10 U. S. C. § 3012 (g) provides, “The Secretary [of the Army] may prescribe regulations to carry out his functions, powers, and duties under this title.” For comparable provisions applicable to the Navy and Air Force see 10 U. S. C. § 6011 and 10 U. S. C. § 8012 (f) respectively.
Armed Services Procurement Regulations, 32 CFR, 1957 Cum. Pocket Supp., § 1.108 et seq.
Id., § 1.306-10.
Army Regulation 55-142, ¶ 2, dated April 19, 1956.
Navy Shipping Guide, Part I, Art. 1800 (d) (3) (20).
Air Force Manual 75-1, ¶ 80501 (b), dated July 10,1956.
Section 22 of the Interstate Commerce Act, 24 Stat. 379, as amended, 49 U. S. C. §22, exempts transportation for the United States from the rate provisions of that Act. The provision in the law, respecting land-grant rates, which imposes on the United States the obligation to pay “the full applicable commercial rates,” 49 U. S. C. § 65, applies only to rates fixed by the Interstate Commerce Commission and is made expressly subject to § 22 of the Interstate Commerce Act.
The findings of the District Court state:
“Under the theory of rate regulation in California and elsewhere, every common carrier is required to have in existence at all times a *545published rate to cover the shipment of every known item between every conceivable point.
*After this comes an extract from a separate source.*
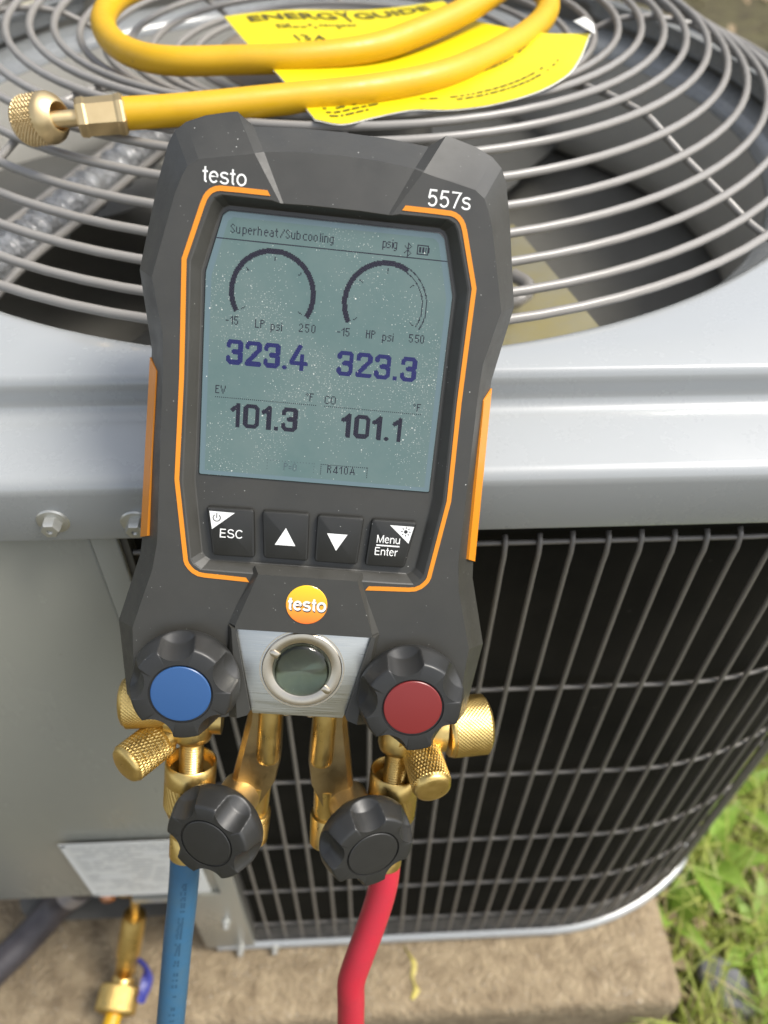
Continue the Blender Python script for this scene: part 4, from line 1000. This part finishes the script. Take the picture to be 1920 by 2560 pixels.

This rate structure is known as the class or ‘paper rate.,’ Since the channels of commercial traffic are regular and well defined in accordance with the stability of trade, large commercial shippers seldom use the class rate but negotiate rates with the carriers known as ‘commercial rates,’ which are peculiarly suited and adapted to the requirements of the commerce involved. These commercial rates are usually considerably lower than the class rates. Very little commercial traffic moves at the class rate.”